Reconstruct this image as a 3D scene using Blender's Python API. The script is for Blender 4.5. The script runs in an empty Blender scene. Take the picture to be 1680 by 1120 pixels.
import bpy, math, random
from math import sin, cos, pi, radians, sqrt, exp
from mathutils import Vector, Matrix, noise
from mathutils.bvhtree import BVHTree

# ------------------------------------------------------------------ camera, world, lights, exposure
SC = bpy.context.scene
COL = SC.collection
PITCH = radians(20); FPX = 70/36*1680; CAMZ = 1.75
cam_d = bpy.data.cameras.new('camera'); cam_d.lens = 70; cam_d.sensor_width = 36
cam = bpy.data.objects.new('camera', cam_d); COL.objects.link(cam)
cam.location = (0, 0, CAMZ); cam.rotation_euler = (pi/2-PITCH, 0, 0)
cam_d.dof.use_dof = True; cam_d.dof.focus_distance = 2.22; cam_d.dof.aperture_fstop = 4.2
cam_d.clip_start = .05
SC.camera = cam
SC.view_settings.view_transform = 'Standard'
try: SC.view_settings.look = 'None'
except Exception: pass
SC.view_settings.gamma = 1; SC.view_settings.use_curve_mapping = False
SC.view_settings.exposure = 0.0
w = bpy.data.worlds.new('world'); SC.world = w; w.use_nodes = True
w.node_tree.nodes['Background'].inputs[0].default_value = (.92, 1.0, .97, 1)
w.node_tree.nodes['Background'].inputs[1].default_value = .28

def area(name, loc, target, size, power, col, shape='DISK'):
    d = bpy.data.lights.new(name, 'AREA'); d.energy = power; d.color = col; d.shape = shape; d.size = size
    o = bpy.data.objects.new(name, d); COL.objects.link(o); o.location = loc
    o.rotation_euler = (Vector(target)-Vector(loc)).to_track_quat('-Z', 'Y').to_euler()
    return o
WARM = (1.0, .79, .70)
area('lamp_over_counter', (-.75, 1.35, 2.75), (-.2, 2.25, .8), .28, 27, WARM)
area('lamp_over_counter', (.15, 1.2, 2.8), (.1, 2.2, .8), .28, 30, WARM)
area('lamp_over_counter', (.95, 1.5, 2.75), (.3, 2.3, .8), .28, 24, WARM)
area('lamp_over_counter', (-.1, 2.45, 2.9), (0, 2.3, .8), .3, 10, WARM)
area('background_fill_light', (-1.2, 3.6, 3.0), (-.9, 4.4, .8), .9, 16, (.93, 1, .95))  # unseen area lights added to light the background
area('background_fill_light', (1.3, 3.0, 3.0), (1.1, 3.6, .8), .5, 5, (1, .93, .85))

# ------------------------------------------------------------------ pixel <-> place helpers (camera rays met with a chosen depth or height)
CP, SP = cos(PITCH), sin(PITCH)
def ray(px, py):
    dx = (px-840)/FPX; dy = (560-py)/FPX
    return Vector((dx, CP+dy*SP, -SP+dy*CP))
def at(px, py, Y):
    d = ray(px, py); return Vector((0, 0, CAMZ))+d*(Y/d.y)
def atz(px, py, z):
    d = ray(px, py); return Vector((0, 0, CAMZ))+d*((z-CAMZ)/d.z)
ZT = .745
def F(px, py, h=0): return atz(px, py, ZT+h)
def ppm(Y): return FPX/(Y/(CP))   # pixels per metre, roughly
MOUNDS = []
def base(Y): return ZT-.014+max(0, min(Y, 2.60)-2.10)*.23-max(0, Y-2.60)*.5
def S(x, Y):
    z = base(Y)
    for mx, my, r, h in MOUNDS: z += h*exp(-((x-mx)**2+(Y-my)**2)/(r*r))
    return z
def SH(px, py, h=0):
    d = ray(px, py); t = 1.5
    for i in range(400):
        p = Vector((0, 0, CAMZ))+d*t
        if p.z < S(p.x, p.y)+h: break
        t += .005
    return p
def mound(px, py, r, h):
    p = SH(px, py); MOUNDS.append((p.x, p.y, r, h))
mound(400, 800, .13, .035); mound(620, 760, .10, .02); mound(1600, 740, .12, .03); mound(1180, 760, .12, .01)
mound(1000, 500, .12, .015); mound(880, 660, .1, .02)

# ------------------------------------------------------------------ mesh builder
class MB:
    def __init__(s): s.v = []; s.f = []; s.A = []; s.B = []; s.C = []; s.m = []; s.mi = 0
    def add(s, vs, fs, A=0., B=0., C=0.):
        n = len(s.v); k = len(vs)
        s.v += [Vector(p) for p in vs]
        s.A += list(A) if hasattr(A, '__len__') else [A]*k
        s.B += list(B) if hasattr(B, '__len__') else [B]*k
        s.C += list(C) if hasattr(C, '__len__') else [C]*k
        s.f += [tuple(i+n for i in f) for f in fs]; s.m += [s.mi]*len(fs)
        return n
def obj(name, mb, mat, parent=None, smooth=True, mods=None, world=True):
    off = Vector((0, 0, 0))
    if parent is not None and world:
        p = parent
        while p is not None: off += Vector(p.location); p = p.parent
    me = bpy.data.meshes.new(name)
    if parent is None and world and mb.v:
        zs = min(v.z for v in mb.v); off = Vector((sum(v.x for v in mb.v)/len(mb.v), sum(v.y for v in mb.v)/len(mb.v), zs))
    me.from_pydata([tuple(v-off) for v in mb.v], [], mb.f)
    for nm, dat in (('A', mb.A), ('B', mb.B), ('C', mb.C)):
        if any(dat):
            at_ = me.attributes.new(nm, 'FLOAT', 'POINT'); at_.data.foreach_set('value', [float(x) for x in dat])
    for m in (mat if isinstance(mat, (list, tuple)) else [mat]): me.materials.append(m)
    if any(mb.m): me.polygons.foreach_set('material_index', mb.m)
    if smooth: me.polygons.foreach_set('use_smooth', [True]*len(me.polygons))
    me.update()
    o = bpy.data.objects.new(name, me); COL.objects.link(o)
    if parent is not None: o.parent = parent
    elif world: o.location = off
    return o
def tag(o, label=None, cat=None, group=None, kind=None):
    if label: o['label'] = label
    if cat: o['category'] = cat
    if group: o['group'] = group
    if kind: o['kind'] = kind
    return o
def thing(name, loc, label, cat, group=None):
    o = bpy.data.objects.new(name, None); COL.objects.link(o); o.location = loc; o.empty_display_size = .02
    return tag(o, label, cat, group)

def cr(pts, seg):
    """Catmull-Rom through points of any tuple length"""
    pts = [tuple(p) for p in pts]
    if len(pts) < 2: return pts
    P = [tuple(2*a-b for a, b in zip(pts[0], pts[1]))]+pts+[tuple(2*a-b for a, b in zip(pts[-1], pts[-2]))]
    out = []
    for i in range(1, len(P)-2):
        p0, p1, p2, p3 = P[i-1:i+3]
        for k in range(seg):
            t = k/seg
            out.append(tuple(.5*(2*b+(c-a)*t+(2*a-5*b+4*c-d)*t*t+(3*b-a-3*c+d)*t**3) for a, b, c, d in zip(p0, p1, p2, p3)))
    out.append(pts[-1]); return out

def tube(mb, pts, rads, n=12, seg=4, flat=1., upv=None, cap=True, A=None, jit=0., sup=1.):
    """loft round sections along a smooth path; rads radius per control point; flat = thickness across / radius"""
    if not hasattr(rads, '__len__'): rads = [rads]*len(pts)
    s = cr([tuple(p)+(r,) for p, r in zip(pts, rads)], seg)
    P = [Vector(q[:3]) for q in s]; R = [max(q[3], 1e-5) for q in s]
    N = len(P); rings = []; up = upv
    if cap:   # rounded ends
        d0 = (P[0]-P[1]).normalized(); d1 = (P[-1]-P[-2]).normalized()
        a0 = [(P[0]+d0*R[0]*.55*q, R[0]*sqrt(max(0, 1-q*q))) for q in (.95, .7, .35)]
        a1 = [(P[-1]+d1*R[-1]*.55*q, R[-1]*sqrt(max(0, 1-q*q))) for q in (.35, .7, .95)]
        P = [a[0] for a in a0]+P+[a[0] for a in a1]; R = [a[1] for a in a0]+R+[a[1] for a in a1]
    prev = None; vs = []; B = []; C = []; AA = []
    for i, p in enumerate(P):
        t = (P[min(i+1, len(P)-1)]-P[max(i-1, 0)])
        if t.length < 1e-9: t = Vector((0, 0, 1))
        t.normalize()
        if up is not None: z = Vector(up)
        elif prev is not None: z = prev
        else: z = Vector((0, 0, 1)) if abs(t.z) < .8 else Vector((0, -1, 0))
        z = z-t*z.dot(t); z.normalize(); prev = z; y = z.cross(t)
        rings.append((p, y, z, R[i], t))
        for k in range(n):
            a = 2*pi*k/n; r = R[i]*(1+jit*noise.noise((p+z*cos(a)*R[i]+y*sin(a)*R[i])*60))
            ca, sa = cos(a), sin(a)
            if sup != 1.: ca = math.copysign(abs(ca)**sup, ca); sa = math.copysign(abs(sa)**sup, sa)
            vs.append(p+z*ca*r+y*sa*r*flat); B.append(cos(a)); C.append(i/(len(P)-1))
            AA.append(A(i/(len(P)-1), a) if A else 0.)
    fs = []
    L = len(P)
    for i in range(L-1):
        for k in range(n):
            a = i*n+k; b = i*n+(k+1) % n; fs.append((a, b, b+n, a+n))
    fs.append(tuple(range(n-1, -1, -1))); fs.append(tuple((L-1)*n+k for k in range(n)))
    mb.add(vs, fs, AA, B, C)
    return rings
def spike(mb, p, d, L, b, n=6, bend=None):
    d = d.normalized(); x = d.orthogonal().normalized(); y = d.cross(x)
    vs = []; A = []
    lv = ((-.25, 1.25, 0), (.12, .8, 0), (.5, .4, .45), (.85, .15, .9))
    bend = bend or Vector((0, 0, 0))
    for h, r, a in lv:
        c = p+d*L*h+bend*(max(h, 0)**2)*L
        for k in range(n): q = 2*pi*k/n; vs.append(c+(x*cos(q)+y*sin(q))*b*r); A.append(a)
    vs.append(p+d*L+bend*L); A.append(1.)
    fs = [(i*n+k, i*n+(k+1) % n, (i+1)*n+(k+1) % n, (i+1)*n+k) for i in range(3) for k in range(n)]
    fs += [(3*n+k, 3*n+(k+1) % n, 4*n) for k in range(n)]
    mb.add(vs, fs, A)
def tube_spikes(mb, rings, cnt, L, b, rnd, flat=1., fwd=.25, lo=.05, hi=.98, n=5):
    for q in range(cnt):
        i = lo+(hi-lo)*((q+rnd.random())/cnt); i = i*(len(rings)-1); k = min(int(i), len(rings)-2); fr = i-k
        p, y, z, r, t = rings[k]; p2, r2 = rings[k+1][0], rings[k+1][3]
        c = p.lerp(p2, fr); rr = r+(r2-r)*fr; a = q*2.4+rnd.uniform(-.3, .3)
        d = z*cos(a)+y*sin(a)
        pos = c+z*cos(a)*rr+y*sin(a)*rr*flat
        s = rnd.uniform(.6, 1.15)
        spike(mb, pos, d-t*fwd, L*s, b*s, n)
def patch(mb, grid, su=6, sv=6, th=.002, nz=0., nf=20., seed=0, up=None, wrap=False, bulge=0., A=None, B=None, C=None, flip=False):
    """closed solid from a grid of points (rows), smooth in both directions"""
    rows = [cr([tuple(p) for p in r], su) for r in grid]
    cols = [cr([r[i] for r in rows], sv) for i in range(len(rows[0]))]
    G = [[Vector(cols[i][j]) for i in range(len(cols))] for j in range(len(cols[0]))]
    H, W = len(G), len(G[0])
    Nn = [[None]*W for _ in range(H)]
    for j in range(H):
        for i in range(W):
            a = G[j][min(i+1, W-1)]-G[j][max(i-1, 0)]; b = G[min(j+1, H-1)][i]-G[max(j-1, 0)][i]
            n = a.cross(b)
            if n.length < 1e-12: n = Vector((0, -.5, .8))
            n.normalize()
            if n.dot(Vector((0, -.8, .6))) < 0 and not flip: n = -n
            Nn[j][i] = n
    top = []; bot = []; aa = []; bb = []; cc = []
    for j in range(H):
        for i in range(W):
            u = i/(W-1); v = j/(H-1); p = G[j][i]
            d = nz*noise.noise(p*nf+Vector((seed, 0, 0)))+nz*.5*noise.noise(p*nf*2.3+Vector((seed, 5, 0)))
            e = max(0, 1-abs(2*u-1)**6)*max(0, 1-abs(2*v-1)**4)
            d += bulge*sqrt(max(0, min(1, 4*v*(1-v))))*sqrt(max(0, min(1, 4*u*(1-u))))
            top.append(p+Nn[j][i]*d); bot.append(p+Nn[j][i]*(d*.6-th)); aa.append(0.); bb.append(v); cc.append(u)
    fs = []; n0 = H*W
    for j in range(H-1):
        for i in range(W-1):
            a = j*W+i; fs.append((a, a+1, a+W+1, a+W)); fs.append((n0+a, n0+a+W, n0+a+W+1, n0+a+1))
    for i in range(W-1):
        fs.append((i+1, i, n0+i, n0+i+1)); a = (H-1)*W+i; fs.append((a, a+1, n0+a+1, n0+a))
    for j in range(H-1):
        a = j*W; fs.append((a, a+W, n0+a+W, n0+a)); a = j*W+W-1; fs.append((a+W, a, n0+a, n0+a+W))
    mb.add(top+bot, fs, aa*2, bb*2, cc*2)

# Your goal
Return exactly the lines from the beginning of the data above through the one containing "from mathutils.bvhtree import BVHTree", please. Include both end lines and add nothing else.

# Solved problem
Reconstruct this image as a 3D scene using Blender's Python API. The script is for Blender 4.5. The script runs in an empty Blender scene. Take the picture to be 1680 by 1120 pixels.
import bpy, math, random
from math import sin, cos, pi, radians, sqrt, exp
from mathutils import Vector, Matrix, noise
from mathutils.bvhtree import BVHTree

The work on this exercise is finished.